Jason Kao Hwang, a violinist and composer, has played with the cream of the out-jazz crop — Anthony Braxton, Henry Threadgill, and William Parker, among others. He was also in the original cast of Broadway’s ambitious M. Butterfly, where he performed music he arranged for the production and served as music director for the national touring company. His credits also include plenty of “new” and “world” music, which is to say that he has extensively experimented with various forms of Asian American music, notated and improvised. Appropriately, the recording by his new quartet is on Asian Improv Records.
Edge, however, is a relatively World Music-free statement sitting strongly in the middle of the tradition begun by Ornette Coleman’s classic quartet and continued on through today’s downtown NY scene. An album of four abstract compositions that use harmony but allow atonal improvised solo statements as part of the plan, Edge is a bid for serious jazz recognition. My ears are fully perked up.
The Edge quartet consists of Mr. Hwang’s violin, Andrew Drury on drums, Ken Filiano on bass, and Taylor Ho Bynum on cornet. Mr. Hwang gets a vast array of colors and sound out of this limited instrumentation, often employing Mr. Bynum as a low colorist in the ensemble, and using the rhythm section to create larger walls of sound than is typical in more straight-ahead jazz. These tactics, in combination with a stream of chording devices on the violin, make Edge sound considerably bigger than a quartet.
The compositions are also sweeping in content and breadth. “Threads”, for example, begins with pizzacato figures played in “unison” with the cymbals, which figures continue under a free solo from Bynum. They are eventually transformed over an arco statement by the bass, then the whole ensemble blazes into a bashing improvisation and written closing riff section that is rhythmically aggressive without sounding particularly “jazz”. Thus, Hwang uses a relatively few compositional ideas to flex out a diverse landscape of sounds that support individual choices.
“Parallel Meditations” may be the most lyrical and constructed composition here — with lovely bowed bass giving way to a vital section of unison playing between the strings and brass that allows Mr. Drury to flail away like a New Music Elvin Jones. When Mr. Hwang begins to improvise, it is deeply vocalized but still virtuosic — wide ranges, flung with expression, driving and clear. The rhythm section keeps it all on the tracks, but their sound is also reasonable unique and blended. Mr. Bynum’s statement over the same groove is also cogent in a free vein.

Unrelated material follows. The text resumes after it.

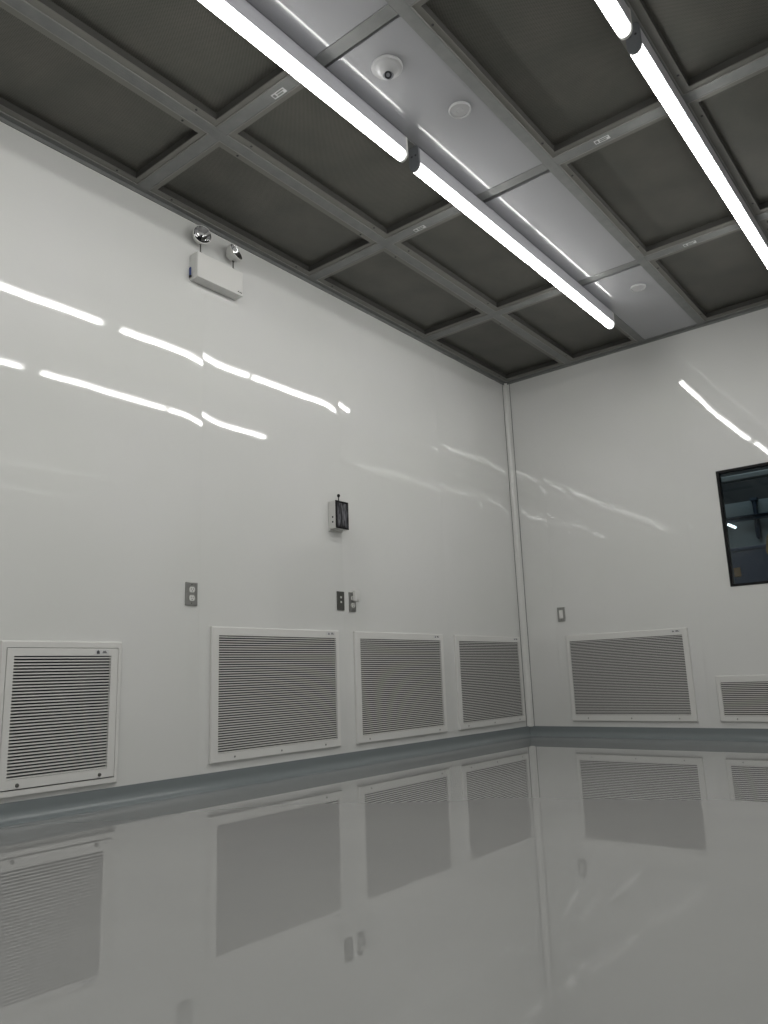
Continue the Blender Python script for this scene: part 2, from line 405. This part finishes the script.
def disc(label, x, y, rad):
    t = thing('ceiling_detector', label, 'detector', (x, y, H), 0, 'flat round devices on the white ceiling panels')
    bm = BM(); lathe(bm, [(rad * .84, -.006), (rad * .87, -.011), (rad * .95, -.0115), (rad, -.007), (rad * 1.0, 0)], 48); link_obj('rim', bm, M['device'], t)
    bm = BM(); lathe(bm, [(0, -.0075), (rad * .6, -.0075), (rad * .84, -.006), (rad * .845, -.001)], 48)
    link_obj('cover', bm, M['device'], t)
    bm = BM(); lathe(bm, [(rad * .30, -.0076), (rad * .31, -.0086), (rad * .34, -.0086), (rad * .35, -.0076)], 32); link_obj('centre_ring', bm, M['device'], t)
disc('flat round white disc near the camera dome on the ceiling panel', 1.569, -3.088, .051)
disc('flat round white disc on the ceiling panel nearest the window wall', 1.553, -.905, .050)

# ------------------------------------------------------------------ emergency light
t = thing('emergency_light', 'white emergency light box with two round lamp heads on top', 'emergency light', (0, -3.22, 2.625), LEFT)
bm = BM(); box(bm, -.158, .158, -.066, 0, 0, .150, bev=.005); link_obj('housing', bm, M['white'], t)
bm = BM(); box(bm, -.160, -.1585, -.052, -.004, .03, .14); box(bm, -.1595, .159, -.0685, -.0655, .0, .0015); link_obj('side_plate', bm, M['offwhite'], t)
bm = BM(); box(bm, -.166, -.1595, -.016, -.003, .022, .070, bev=.002); box(bm, -.1665, -.1595, -.018, -.004, .012, .022, mi=1)
o = link_obj('switch', bm, [M['blue'], M['hole']], t); o['label'] = 'blue side switch'
bm = BM()
box(bm, .120, .130, -.0668, -.066, .018, .024); box(bm, .133, .150, -.0668, -.066, .017, .022); link_obj('maker_mark', bm, M['ink'], t)
def head(cx, z, dirv):
    d = Vector(dirv).normalized(); q = Vector((0, 0, 1)).rotation_difference(d).to_matrix().to_4x4()
    c = Vector((cx, -.050, z)); T = Matrix.Translation(c) @ q
    bm = BM(); lathe(bm, [(0, -.042), (.018, -.041), (.024, -.034), (.030, -.030), (.046, -.012), (.052, .004), (.054, .012), (.054, .018), (.050, .019)], 40, T)
    h = link_obj('lamp_head', bm, M['offwhite'], t)
    bm = BM(); lathe(bm, [(.0505, .0185), (.047, .015), (.040, .002), (.028, -.010), (.012, -.018), (0, -.02)], 40, T); link_obj('reflector', bm, M['chrome'], h)
    bm = BM(); lathe(bm, [(0, .006), (.006, .004), (.009, -.002), (.008, -.012), (.004, -.018)], 16, T); link_obj('bulb', bm, M['lens_dark'], h)
    bm = BM()
    lathe(bm, [(.007, .1495), (.007, .160), (.0035, .161), (.0035, z - .05), (.007, z - .048), (.007, z - .036)], 14, Matrix.Translation((cx, -.045, 0)))
    b = link_obj('swivel', bm, M['dark_steel'], t)
head(-.125, .258, (-.30, -1.0, .02))
head(.103, .252, (.25, -1, .40))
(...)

“Grassy Hills” is reminiscent of Ornette Coleman at first, with Bynum and Hwang playing a melody over loose rhythm in a not-too-exact unison. Mr. Filiano moves in and out of counterpoint, leading into an improvised section where each member of the quartet seems to move in and out of the melodic spotlight over slow time. Though this is the most “conventional” arrangement in many ways, it is also the most refreshing — it contains solo sections, duos, ensembles, melody, harmony. For me, it is by far the most generous dose of pure music on the disc, though it is the last. The opener, “No Myth”, contains freshly colored violin and a tom-tom-driven groove that feels Asian while still feeling “jazz”, yet a performance that also totes up the most free jazz clichés — the gnarling trumpet and the overlong drum solo among them.
For the most part, this is the kind of free jazz that refutes claims that the cats can’t play their instruments or that the randomness is kind of… you know — random. Jason Hwang’s crystalline violin tone and his obvious attention to compositional detail make him a successor to — and a step beyond — out-jazz string players like Leroy Jenkins and Billy Bang. In Edge, this band has yet to make a brilliant recording, but it seems well on its way.